Everything about rhubarb is vivid. Everything about it is a wakeup call from the parsnips and winter squash that dominate cooking all the way through March. Once the strawberry plants snap to attention and start pushing out fruit, it makes a great counterbalance to their intense, red sweetness in pies, or crisps, or sometimes upside down cakes. But even alone — even raw — rhubarb shines.
This week’s experiment takes rhubarb and pairs it with another treat that’s just coming into season — ice cream. I happened to come across a giant bundle of rhubarb this week, just as I was planning to freeze the ice cream maker for its first go of the year. And looking back and forth between the red stalky vegetable and the quarts of milk and cream, I thought — why not!
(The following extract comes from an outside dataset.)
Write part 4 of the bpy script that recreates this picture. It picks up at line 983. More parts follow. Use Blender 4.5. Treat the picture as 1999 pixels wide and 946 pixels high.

Rhubarb ice cream didn’t sound particularly appetizing to me, but rhubarb did sound delicious as a topping. So I borrowed (with some modification) a page from David Lebovitz’s The Perfect Scoop, made a batch of his intensely vanilla ice cream, paired it with rhubarb compote (which is also great when spread on homemade bread, by the way), and had a grand old time.
My dinner guests, this week, oohed and ahhed at dessert. Sarah, who had told me that she wanted to measure out her own quantity of compote because — really? rhubarb? — was converted. And I’m pretty sure that you all will be converted, too.
Rhubarb, it seems to me, is around for entirely too short a time. So I would encourage you to try this recipe sooner than later. It is good. It is — despite the poison leaves — unlikely to kill you. And it makes an electric start to the spring vegetable season.
Eat!
For the Ice Cream:
2 cups Heavy Cream
1 cup Goat Milk (or cow’s milk, if you really feel you must)
3/4 cup Granulated Sugar
6 Egg Yolks
1 tsp Vanilla Extract
1 Vanilla Bean, split and stripped of its seeds
Salt
For the Compote:
1 lb Rhubarb
1 cup Granulated Sugar
Juice of 1 Lemon
Salt
To make the ice cream: Add one cup of cream to a metal bowl, and put it in the refrigerator to chill.
To a saucepan over low heat, add the rest of the cream and the milk, along with the vanilla bean and its seeds. And stirring, allow the mixture to come to a low simmer very slowly. When it begins to steam, and when bubbles begin to show, remove the vanilla bean, whisk the egg yolks in a separate bowl (just enough to break them up), and pour in about a third of the hot milk mixture, whisking vigorously to temper the yolks and keep them from curdling. Then pour the whole thing back into saucepan, and continue to whisk until the mixture begins to thicken (this should happen at about 170F).
Once your custard base has thickened, pour it through a sieve into the bowl of chilled cream. Add the vanilla extract, stir, and chill thoroughly in the coldest part of your refrigerator. When the base has chilled, freeze it according to your ice cream maker’s directions.
To make the compote: Strip the rhubarb of any remaining leaves, and cut its stems into quarter-inch slices. To a saucepan over medium heat, add the slices, sugar, lemon juice, and a pinch of salt, and cook together, stirring, until the sugar dissolves, the mixture boils, and the rhubarb begins to soften.
Cook the compote for about twenty minutes, until most of the rhubarb has gone to mush, and the mixture thickens just about to the consistency of jam. Remove to a pint jar (or similar container), and refrigerate.
Putting it all together: When it’s time for dessert, check to make sure that the ice cream has thoroughly frozen, and the compote has thoroughly chilled.
Into a dish, for each of your guests, add about a teaspoon of compote. On top of that, place two to three perfect scoops of the vanilla ice cream. And then, on top of that, dribble more compote. You’re welcome to add nuts, whipped cream, and a cherry on top of that to turn it into a sundae, but there’s no need.
Serve immediately — before the ice cream melts! — and enjoy.